= Written instruction =
Can all of these lines be returned exactly?

#####

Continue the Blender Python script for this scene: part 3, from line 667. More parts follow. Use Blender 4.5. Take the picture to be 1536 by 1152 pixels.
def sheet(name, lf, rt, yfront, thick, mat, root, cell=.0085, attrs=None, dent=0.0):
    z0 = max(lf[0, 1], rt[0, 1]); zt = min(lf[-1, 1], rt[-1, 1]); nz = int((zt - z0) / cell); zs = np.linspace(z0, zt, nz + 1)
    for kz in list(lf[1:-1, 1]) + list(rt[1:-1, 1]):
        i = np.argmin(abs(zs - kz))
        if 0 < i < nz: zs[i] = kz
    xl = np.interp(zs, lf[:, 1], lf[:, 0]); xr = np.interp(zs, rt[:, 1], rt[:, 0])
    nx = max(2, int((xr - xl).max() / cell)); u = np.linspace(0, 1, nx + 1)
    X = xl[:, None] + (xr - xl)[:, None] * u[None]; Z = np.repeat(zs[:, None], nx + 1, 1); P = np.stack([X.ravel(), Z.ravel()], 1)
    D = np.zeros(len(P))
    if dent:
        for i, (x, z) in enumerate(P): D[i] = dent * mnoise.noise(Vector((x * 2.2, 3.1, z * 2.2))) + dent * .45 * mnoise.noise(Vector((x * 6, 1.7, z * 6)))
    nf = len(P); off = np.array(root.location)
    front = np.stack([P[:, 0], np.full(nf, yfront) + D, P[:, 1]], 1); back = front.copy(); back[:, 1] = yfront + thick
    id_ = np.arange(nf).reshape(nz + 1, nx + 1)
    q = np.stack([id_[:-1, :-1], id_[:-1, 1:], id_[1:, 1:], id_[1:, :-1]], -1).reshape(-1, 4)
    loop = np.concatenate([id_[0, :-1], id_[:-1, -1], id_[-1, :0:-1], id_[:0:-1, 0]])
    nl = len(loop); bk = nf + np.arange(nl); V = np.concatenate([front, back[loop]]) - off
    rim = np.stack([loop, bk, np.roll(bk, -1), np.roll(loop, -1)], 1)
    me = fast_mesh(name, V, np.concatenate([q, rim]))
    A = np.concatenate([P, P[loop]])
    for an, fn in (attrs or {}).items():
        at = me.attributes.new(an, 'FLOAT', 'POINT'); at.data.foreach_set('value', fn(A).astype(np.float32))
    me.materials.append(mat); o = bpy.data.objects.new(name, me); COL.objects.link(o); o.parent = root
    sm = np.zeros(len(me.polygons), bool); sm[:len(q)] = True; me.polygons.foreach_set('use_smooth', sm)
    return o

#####

= Final result =
Continue the Blender Python script for this scene: part 3, from line 667. More parts follow. Use Blender 4.5. Take the picture to be 1536 by 1152 pixels.
def sheet(name, lf, rt, yfront, thick, mat, root, cell=.0085, attrs=None, dent=0.0):
    z0 = max(lf[0, 1], rt[0, 1]); zt = min(lf[-1, 1], rt[-1, 1]); nz = int((zt - z0) / cell); zs = np.linspace(z0, zt, nz + 1)
    for kz in list(lf[1:-1, 1]) + list(rt[1:-1, 1]):
        i = np.argmin(abs(zs - kz))
        if 0 < i < nz: zs[i] = kz
    xl = np.interp(zs, lf[:, 1], lf[:, 0]); xr = np.interp(zs, rt[:, 1], rt[:, 0])
    nx = max(2, int((xr - xl).max() / cell)); u = np.linspace(0, 1, nx + 1)
    X = xl[:, None] + (xr - xl)[:, None] * u[None]; Z = np.repeat(zs[:, None], nx + 1, 1); P = np.stack([X.ravel(), Z.ravel()], 1)
    D = np.zeros(len(P))
    if dent:
        for i, (x, z) in enumerate(P): D[i] = dent * mnoise.noise(Vector((x * 2.2, 3.1, z * 2.2))) + dent * .45 * mnoise.noise(Vector((x * 6, 1.7, z * 6)))
    nf = len(P); off = np.array(root.location)
    front = np.stack([P[:, 0], np.full(nf, yfront) + D, P[:, 1]], 1); back = front.copy(); back[:, 1] = yfront + thick
    id_ = np.arange(nf).reshape(nz + 1, nx + 1)
    q = np.stack([id_[:-1, :-1], id_[:-1, 1:], id_[1:, 1:], id_[1:, :-1]], -1).reshape(-1, 4)
    loop = np.concatenate([id_[0, :-1], id_[:-1, -1], id_[-1, :0:-1], id_[:0:-1, 0]])
    nl = len(loop); bk = nf + np.arange(nl); V = np.concatenate([front, back[loop]]) - off
    rim = np.stack([loop, bk, np.roll(bk, -1), np.roll(loop, -1)], 1)
    me = fast_mesh(name, V, np.concatenate([q, rim]))
    A = np.concatenate([P, P[loop]])
    for an, fn in (attrs or {}).items():
        at = me.attributes.new(an, 'FLOAT', 'POINT'); at.data.foreach_set('value', fn(A).astype(np.float32))
    me.materials.append(mat); o = bpy.data.objects.new(name, me); COL.objects.link(o); o.parent = root
    sm = np.zeros(len(me.polygons), bool); sm[:len(q)] = True; me.polygons.foreach_set('use_smooth', sm)
    return o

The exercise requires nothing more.